The lesson: Fortifications are only as good as the personnel defending them.
But how much fence — and how much force — is needed?
“If no one gets hurt, we will have spent too much,” said Inkster, referring to the $1 billion summit price-tag.
“If somebody gets hurt, we will have spent too little. That’s the test. And believe me, that’s the test law enforcement has been asking themselves.”
However, Minton said massive shows of anti-terrorist security — like walling off downtown Toronto or flying unmanned drones over the 2012 Olympics in London — are a ruse by political leaders to crush opportunities for legitimate dissent.
“Fences are a symbol of the time. It’s this conflation of dealing with terrorism but dealing with political protest at the same time. And it’s been very convenient since 9/11 to roll out extreme security measures all across the urban environment in the name of the war on terror and high security.”
By the time the summit ends, an estimated 10,000 Canadian law enforcement personnel — the Mounties, members of Canada’s spy agency, CSIS, Metro police, Ontario Provincial Police, military, government officials — will have planned, studied, seen or physically passed through the fencing. Countless more international security professionals will have been briefed on its attributes.
American screenwriter Dudley Nichols wrote more than 50 years ago that “fear is the highest fence.” Minton agrees.

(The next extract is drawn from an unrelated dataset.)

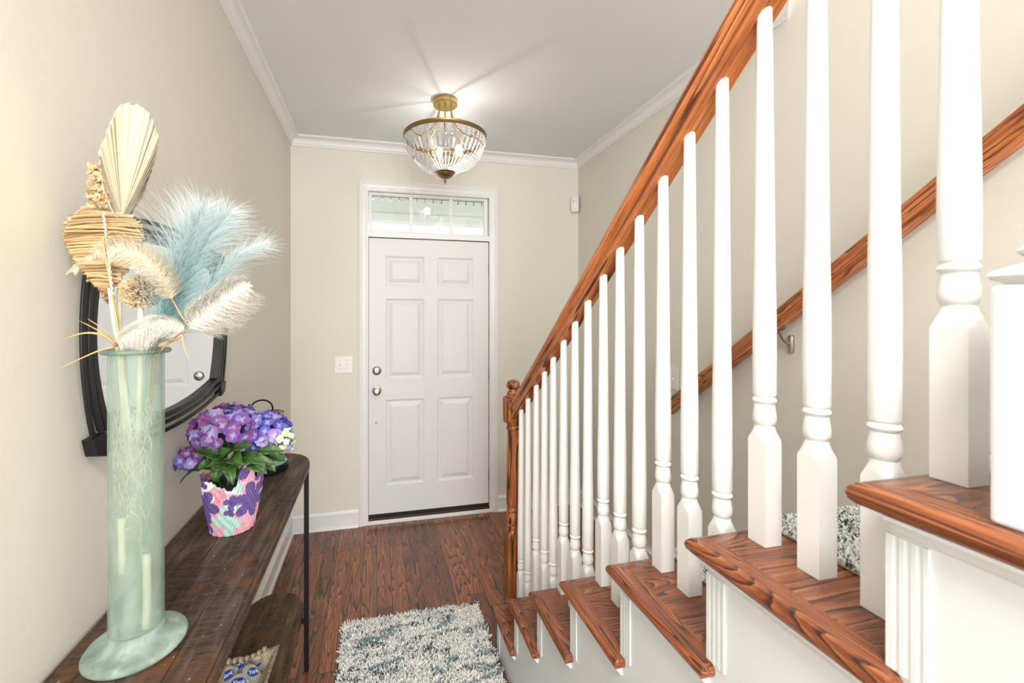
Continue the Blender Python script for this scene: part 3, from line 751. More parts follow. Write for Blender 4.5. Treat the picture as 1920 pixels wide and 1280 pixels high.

It is “fear that’s creating all of this. Their (government officials’) fear of political protest, their fear of terrorism. It’s a statement of strength and authority (but) I think it shows you how scared our leaders are.”
The fearful fence is still being built. Crews work an-aerobically, stopping and starting, sealing off more of the inner core each day.
By June 25, only those with security clearance will have access inside the cage. By June 27, it’s over. Fortress Toronto will strip down to its unadorned self, shucking its wire corset, which will live on in green, ecological fashion as rental fence or scrap.
Physically, the structure will be gone. But not the memory of how world leaders, in order to tear down international fences, erected one in Toronto.